Und dann setzte auch noch die Völkerwanderung ein. Nach der Jahrtausendwende wagten sich erste Deutsche in die kleine Schweiz, meist gut ausgebildete junge Männer auf der Suche nach einem gut bezahlten Job. Auf diese Pioniere folgten bald die nächsten und diesen die übernächsten. In Zürich ist bereits jeder zehnte Einwohner ein Deutscher, damit lohnt es sich für Sportbars, die Samstagskonferenz zu zeigen und für Kioske, den Kicker im Angebot zu haben. Die Bundesliga ist präsenter denn je.

Gleichzeitig scheinen die Schweizer plötzlich das Fußballspielen gelernt zu haben. Heute verdienen knapp 100 Fußballer ihr Geld im Ausland, davon 12 in der Bundesliga. Aus der ersten Tabellenhälfte spielen nur die Bayern und Hoffenheim ohne Spieler mit Schweizer Pass. Wenn wir also unsere Besten bei der Arbeit sehen wollen, dann kommen wir nicht um Premiere oder die "Sportschau" herum.
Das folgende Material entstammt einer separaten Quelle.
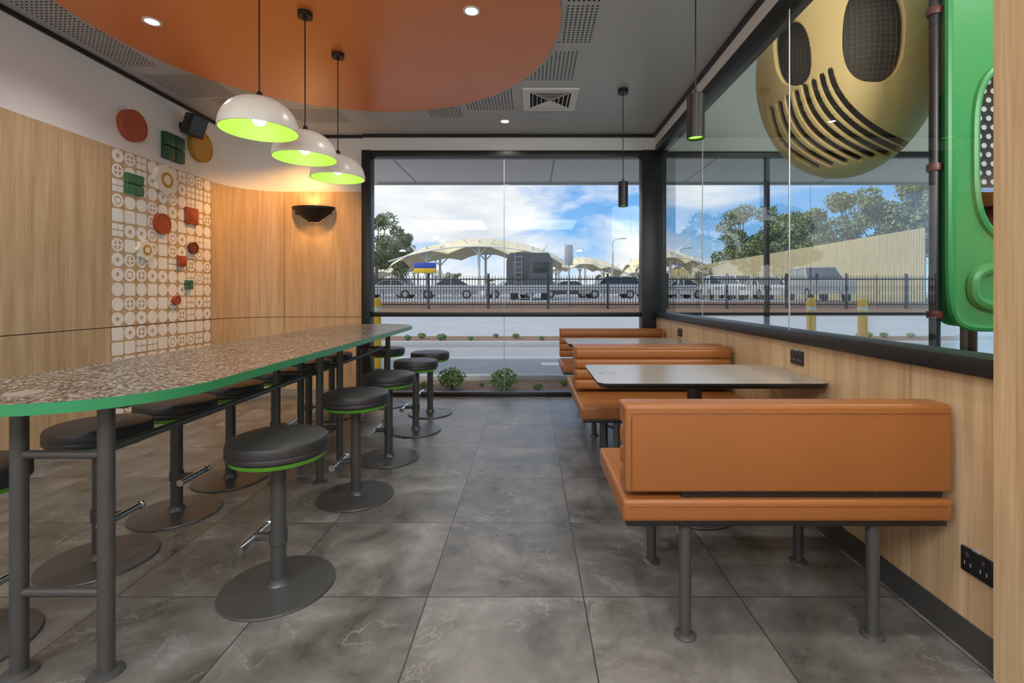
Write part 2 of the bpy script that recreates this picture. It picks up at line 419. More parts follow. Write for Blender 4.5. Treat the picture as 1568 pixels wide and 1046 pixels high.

Die Verteilung der Sympathien erfolgt dabei nach der Anzahl Schweizer im Kader. Wolfsburg war bis vor Kurzem noch ein Verein, dem Schweizer nur Niederlagen und Abstiege wünschten, seit unser Diego Benaglio dort den Kasten hütet, hofft man auf die Champions-League-Qualifikation.

Und dass nun ausgerechnet die Hertha, für die Gleiches gilt wie für Wolfsburg, dank Schweizer Importen die Bundesliga dominiert, das macht uns dann doch ein bisschen stolz. Unser Ländchen zeigt dem großen Nachbarn, wie man Fußball spielt! Mit jedem Spieltag wächst unser fußballerisches Selbstbewusstsein, bis wieder mal die deutsche Nationalelf kommt, die hierzulande etwa so beliebt ist wie Schneeregen, und unsere Helden mit 4:0 überfährt. Dann beginnen wir eben wieder von vorne.